Merah's girlfriend and brother, also known to authorities as a radical Islamist, have also been arrested, officials said.
Suspect tracked down through IP address
Gueant said Merah had contacted the first soldier he attacked under the pretext of wanting to buy his motorcycle.
Investigators
identified the IP address he used - that of his mother - because he was
already under surveillance for radical Islamist beliefs.
"We knew, and that is why he was under surveillance, that he had traveled to Afghanistan and Pakistan," the minister said.
The
telephone of the man and his family was tapped from Monday and with the
help of other information the police decided to raid his house. Merah
has a criminal record in France, Gueant said, but nothing indicating
such an attack was possible.
A police source told Reuters that
investigators had also received a tipoff from a scooter repair shop in
Toulouse where the gunman asked to change the colour of the Yamaha
scooter used to flee the shootings and to remove a GPS tracker device.
A
group of young men from Merah's neighborhood described him as a polite
man of slight build who liked football and motorbikes and did not seem
particularly religious.
"He isn't the big bearded guy that you can
imagine, you know the cliche," said Kamal, who declined to give his
family name. "When you know a person well you just can't believe they
could have done something like this."
In Jerusalem, the victims
from the Ozar Hatorah school were laid to rest on Wednesday morning.

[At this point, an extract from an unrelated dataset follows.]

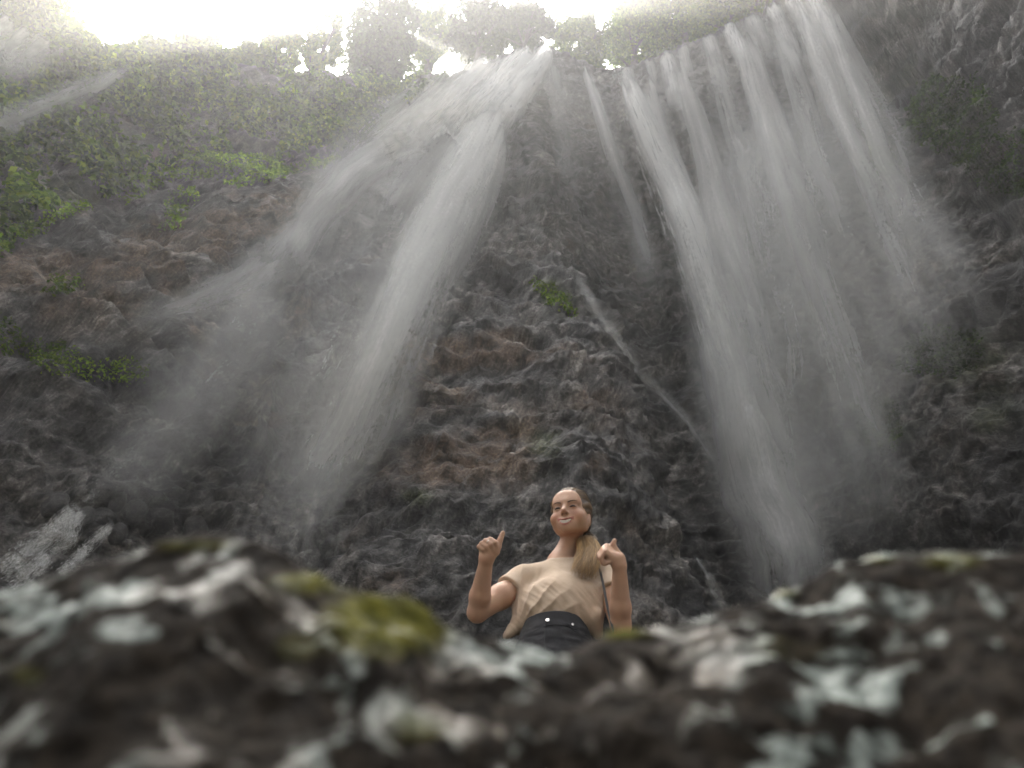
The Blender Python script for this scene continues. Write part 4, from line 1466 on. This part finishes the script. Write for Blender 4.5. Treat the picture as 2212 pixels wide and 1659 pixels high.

Knesset speaker Reuven Rivlin said in his eulogy at the Givat Shaul
cemetery that the attack was inspired by "wild animals with hatred in
their hearts."
Authorities said on Tuesday that the gunman had
apparently filmed his rampage through the school. He wounded Rabbi
Jonathan Sandler as he entered the building, then shot an 8-year-old
girl in the head, before returning to kill Sandler and his two children,
who had rushed to his side, at point blank range.